The Cotton Campaign points out it’s impossible for any international company to conduct any credible due diligence on the ground to prevent or remedy forced labour in cotton due to the country’s state-imposed forced labour system.

More broadly, the Cotton Campaign states that international companies are unable to address labour rights abuses in any sector in Turkmenistan, including gas and oil, because there are no independent trade unions and the government has taken so-called “harsh action” against anyone who speaks out about human rights violations. 

The Cotton Campaign’s coordinator Raluca Dumitrescu says: “The German co-hosts of this Investment Forum have failed to conduct even the most basic human rights due diligence in their selection of partners. Encouraging sourcing of textiles from Turkmenistan, as long as Turkmen cotton continues to be produced with state-imposed forced labour, defies national laws governing human rights due diligence and supply chains that bind global brands and retailers, including the Supply Chain Act in Germany.”
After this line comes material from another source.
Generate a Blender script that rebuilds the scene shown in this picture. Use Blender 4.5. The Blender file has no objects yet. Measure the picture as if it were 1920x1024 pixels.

Global Labor Justice-International Labor Rights Forum (GLJ-ILRF) Forced Labor Program Director Allison Gill, which hosts the Cotton Campaign adds: “The ILO and the Human Rights Committee, among other authoritative bodies, have repeatedly urged the government of Turkmenistan to end its forced labour system. All German supply chain actors, multi-stakeholder initiatives, and government agencies should heed these calls and urge the Turkmen government to end reprisals against independent monitors who document labour conditions in the cotton fields.”

A report released earlier this month by independent Turkmen rights groups claims there is systematic use of forced labour within Turkmenistan’s annual cotton harvest at the same time as the International Labour Organization is examining Turkmenistan’s compliance with its obligation to end forced labour.

At the end of March, the Cotton Campaign reviewed Turkmenistan and raised strong concerns about the forced mobilisation of civil servants to pick cotton, in violation of the International Covenant on Civil and Political Rights (ICCPR), and urged concrete steps to end this egregious practice.